WHAT YOU ARE ASKED TO DO:
Write out the entire listing below exactly, with the pictures left out.

MATERIAL SUPPLIED:

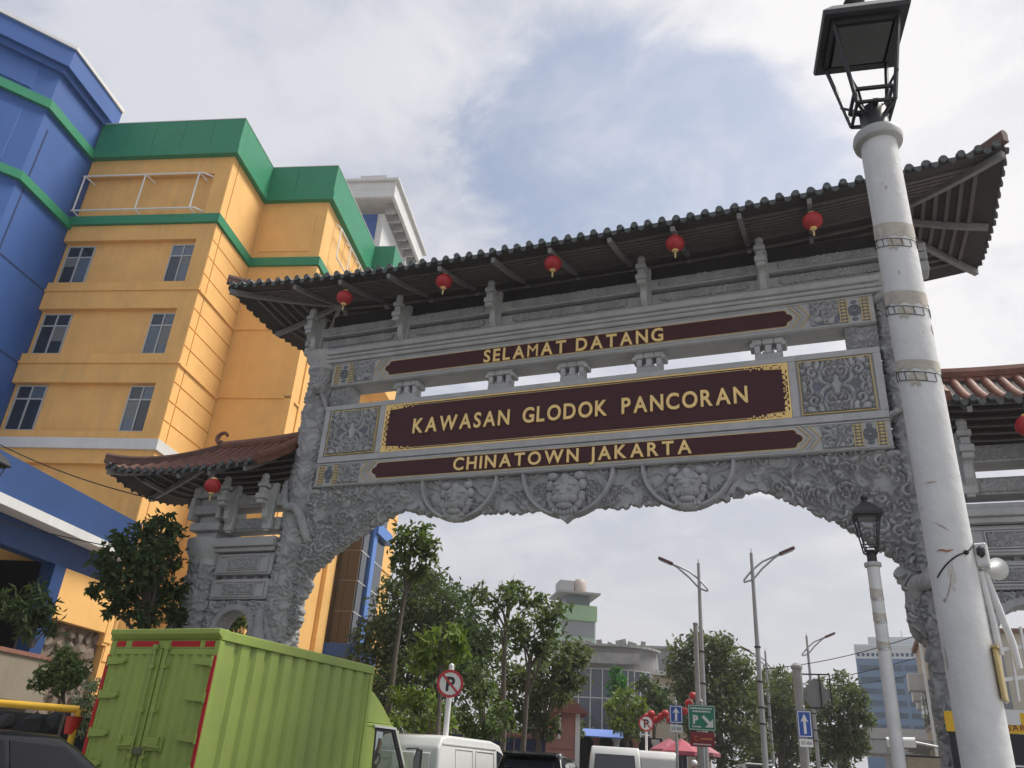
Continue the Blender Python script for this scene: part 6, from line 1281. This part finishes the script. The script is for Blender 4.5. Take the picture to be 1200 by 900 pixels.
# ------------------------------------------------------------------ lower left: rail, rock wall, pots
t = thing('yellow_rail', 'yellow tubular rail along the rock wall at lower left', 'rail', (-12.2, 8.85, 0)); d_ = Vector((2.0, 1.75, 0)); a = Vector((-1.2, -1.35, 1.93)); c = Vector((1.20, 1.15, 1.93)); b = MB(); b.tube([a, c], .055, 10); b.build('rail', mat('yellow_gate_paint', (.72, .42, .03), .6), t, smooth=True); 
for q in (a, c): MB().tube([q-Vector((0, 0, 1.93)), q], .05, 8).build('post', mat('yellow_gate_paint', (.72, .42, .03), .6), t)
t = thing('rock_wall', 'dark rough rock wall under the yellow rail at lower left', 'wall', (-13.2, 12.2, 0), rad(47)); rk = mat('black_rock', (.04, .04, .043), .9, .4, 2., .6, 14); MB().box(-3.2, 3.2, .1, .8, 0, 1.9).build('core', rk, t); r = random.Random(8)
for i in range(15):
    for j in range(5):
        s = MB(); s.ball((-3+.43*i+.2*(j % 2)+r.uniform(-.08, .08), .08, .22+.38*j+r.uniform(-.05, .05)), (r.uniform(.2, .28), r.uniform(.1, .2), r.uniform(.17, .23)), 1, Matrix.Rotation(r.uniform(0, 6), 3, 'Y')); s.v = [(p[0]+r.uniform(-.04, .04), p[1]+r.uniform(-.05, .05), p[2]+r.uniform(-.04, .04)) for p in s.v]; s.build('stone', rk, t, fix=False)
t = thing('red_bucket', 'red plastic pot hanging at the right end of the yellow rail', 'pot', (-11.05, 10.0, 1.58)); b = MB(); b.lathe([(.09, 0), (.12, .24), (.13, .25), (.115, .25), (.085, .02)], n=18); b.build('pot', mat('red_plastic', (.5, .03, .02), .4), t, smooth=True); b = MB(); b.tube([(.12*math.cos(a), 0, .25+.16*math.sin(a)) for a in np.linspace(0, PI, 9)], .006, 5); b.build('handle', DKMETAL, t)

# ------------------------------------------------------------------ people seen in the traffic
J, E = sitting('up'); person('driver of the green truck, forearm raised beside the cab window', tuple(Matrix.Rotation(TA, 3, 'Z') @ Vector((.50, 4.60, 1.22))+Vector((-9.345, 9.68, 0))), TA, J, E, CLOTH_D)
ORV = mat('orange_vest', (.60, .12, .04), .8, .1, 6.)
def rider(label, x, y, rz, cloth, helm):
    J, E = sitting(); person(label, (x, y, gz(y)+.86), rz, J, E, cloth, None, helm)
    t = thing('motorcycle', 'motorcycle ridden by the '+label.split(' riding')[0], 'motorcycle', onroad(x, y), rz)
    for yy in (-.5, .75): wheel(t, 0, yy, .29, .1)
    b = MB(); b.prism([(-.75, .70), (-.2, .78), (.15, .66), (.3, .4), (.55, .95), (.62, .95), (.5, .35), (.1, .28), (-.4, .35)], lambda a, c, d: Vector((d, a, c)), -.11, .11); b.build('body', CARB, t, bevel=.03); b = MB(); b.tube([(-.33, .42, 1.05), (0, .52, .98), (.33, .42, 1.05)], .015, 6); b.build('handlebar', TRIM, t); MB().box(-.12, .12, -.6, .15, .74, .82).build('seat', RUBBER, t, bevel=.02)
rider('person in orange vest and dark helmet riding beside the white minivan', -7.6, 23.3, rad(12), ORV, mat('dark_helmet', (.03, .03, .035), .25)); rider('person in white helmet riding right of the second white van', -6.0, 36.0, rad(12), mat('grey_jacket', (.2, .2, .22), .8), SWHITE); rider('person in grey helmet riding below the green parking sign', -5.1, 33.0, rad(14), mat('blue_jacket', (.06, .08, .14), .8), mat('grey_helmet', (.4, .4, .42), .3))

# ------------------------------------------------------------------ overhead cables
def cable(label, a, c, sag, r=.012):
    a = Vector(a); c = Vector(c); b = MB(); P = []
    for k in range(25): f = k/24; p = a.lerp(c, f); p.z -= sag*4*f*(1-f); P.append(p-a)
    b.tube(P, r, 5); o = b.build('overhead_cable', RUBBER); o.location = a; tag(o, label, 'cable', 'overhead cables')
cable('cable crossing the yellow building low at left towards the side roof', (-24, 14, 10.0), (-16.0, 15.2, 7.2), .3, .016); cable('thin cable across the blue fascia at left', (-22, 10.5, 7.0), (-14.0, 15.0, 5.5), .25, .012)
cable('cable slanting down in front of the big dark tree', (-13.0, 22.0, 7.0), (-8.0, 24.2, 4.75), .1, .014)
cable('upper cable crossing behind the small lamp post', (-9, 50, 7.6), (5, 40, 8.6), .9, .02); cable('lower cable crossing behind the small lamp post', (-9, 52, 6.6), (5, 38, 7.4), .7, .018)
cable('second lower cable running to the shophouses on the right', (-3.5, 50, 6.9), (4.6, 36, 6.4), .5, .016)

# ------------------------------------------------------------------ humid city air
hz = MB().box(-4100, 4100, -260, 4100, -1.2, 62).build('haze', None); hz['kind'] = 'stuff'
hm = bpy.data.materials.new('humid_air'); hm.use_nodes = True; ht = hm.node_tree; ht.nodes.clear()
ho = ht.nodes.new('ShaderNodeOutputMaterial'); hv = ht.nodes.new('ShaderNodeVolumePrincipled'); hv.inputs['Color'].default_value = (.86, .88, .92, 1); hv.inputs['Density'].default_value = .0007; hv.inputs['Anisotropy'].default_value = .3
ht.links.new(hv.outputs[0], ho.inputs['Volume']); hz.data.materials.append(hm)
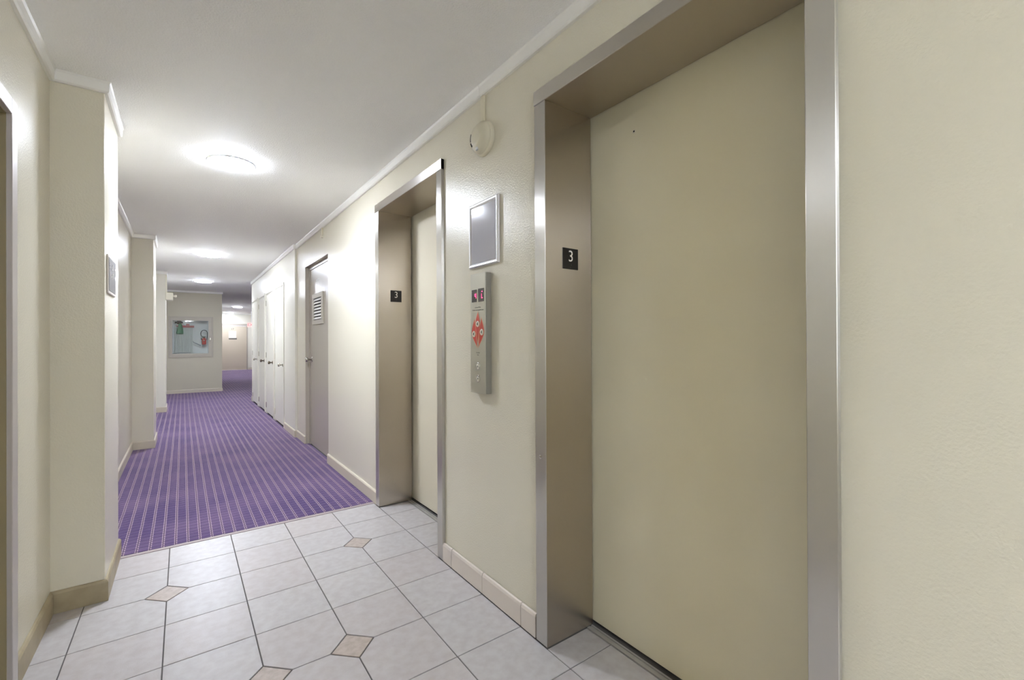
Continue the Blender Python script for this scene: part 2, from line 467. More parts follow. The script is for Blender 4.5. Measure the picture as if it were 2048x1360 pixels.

CORRECT OUTPUT:
Continue the Blender Python script for this scene: part 6, from line 1281. This part finishes the script. The script is for Blender 4.5. Take the picture to be 1200 by 900 pixels.
# ------------------------------------------------------------------ lower left: rail, rock wall, pots
t = thing('yellow_rail', 'yellow tubular rail along the rock wall at lower left', 'rail', (-12.2, 8.85, 0)); d_ = Vector((2.0, 1.75, 0)); a = Vector((-1.2, -1.35, 1.93)); c = Vector((1.20, 1.15, 1.93)); b = MB(); b.tube([a, c], .055, 10); b.build('rail', mat('yellow_gate_paint', (.72, .42, .03), .6), t, smooth=True); 
for q in (a, c): MB().tube([q-Vector((0, 0, 1.93)), q], .05, 8).build('post', mat('yellow_gate_paint', (.72, .42, .03), .6), t)
t = thing('rock_wall', 'dark rough rock wall under the yellow rail at lower left', 'wall', (-13.2, 12.2, 0), rad(47)); rk = mat('black_rock', (.04, .04, .043), .9, .4, 2., .6, 14); MB().box(-3.2, 3.2, .1, .8, 0, 1.9).build('core', rk, t); r = random.Random(8)
for i in range(15):
    for j in range(5):
        s = MB(); s.ball((-3+.43*i+.2*(j % 2)+r.uniform(-.08, .08), .08, .22+.38*j+r.uniform(-.05, .05)), (r.uniform(.2, .28), r.uniform(.1, .2), r.uniform(.17, .23)), 1, Matrix.Rotation(r.uniform(0, 6), 3, 'Y')); s.v = [(p[0]+r.uniform(-.04, .04), p[1]+r.uniform(-.05, .05), p[2]+r.uniform(-.04, .04)) for p in s.v]; s.build('stone', rk, t, fix=False)
t = thing('red_bucket', 'red plastic pot hanging at the right end of the yellow rail', 'pot', (-11.05, 10.0, 1.58)); b = MB(); b.lathe([(.09, 0), (.12, .24), (.13, .25), (.115, .25), (.085, .02)], n=18); b.build('pot', mat('red_plastic', (.5, .03, .02), .4), t, smooth=True); b = MB(); b.tube([(.12*math.cos(a), 0, .25+.16*math.sin(a)) for a in np.linspace(0, PI, 9)], .006, 5); b.build('handle', DKMETAL, t)

# ------------------------------------------------------------------ people seen in the traffic
J, E = sitting('up'); person('driver of the green truck, forearm raised beside the cab window', tuple(Matrix.Rotation(TA, 3, 'Z') @ Vector((.50, 4.60, 1.22))+Vector((-9.345, 9.68, 0))), TA, J, E, CLOTH_D)
ORV = mat('orange_vest', (.60, .12, .04), .8, .1, 6.)
def rider(label, x, y, rz, cloth, helm):
    J, E = sitting(); person(label, (x, y, gz(y)+.86), rz, J, E, cloth, None, helm)
    t = thing('motorcycle', 'motorcycle ridden by the '+label.split(' riding')[0], 'motorcycle', onroad(x, y), rz)
    for yy in (-.5, .75): wheel(t, 0, yy, .29, .1)
    b = MB(); b.prism([(-.75, .70), (-.2, .78), (.15, .66), (.3, .4), (.55, .95), (.62, .95), (.5, .35), (.1, .28), (-.4, .35)], lambda a, c, d: Vector((d, a, c)), -.11, .11); b.build('body', CARB, t, bevel=.03); b = MB(); b.tube([(-.33, .42, 1.05), (0, .52, .98), (.33, .42, 1.05)], .015, 6); b.build('handlebar', TRIM, t); MB().box(-.12, .12, -.6, .15, .74, .82).build('seat', RUBBER, t, bevel=.02)
rider('person in orange vest and dark helmet riding beside the white minivan', -7.6, 23.3, rad(12), ORV, mat('dark_helmet', (.03, .03, .035), .25)); rider('person in white helmet riding right of the second white van', -6.0, 36.0, rad(12), mat('grey_jacket', (.2, .2, .22), .8), SWHITE); rider('person in grey helmet riding below the green parking sign', -5.1, 33.0, rad(14), mat('blue_jacket', (.06, .08, .14), .8), mat('grey_helmet', (.4, .4, .42), .3))

# ------------------------------------------------------------------ overhead cables
def cable(label, a, c, sag, r=.012):
    a = Vector(a); c = Vector(c); b = MB(); P = []
    for k in range(25): f = k/24; p = a.lerp(c, f); p.z -= sag*4*f*(1-f); P.append(p-a)
    b.tube(P, r, 5); o = b.build('overhead_cable', RUBBER); o.location = a; tag(o, label, 'cable', 'overhead cables')
cable('cable crossing the yellow building low at left towards the side roof', (-24, 14, 10.0), (-16.0, 15.2, 7.2), .3, .016); cable('thin cable across the blue fascia at left', (-22, 10.5, 7.0), (-14.0, 15.0, 5.5), .25, .012)
cable('cable slanting down in front of the big dark tree', (-13.0, 22.0, 7.0), (-8.0, 24.2, 4.75), .1, .014)
cable('upper cable crossing behind the small lamp post', (-9, 50, 7.6), (5, 40, 8.6), .9, .02); cable('lower cable crossing behind the small lamp post', (-9, 52, 6.6), (5, 38, 7.4), .7, .018)
cable('second lower cable running to the shophouses on the right', (-3.5, 50, 6.9), (4.6, 36, 6.4), .5, .016)

# ------------------------------------------------------------------ humid city air
hz = MB().box(-4100, 4100, -260, 4100, -1.2, 62).build('haze', None); hz['kind'] = 'stuff'
hm = bpy.data.materials.new('humid_air'); hm.use_nodes = True; ht = hm.node_tree; ht.nodes.clear()
ho = ht.nodes.new('ShaderNodeOutputMaterial'); hv = ht.nodes.new('ShaderNodeVolumePrincipled'); hv.inputs['Color'].default_value = (.86, .88, .92, 1); hv.inputs['Density'].default_value = .0007; hv.inputs['Anisotropy'].default_value = .3
ht.links.new(hv.outputs[0], ho.inputs['Volume']); hz.data.materials.append(hm)
Continue the Blender Python script for this scene: part 2, from line 467. More parts follow. The script is for Blender 4.5. Measure the picture as if it were 2048x1360 pixels.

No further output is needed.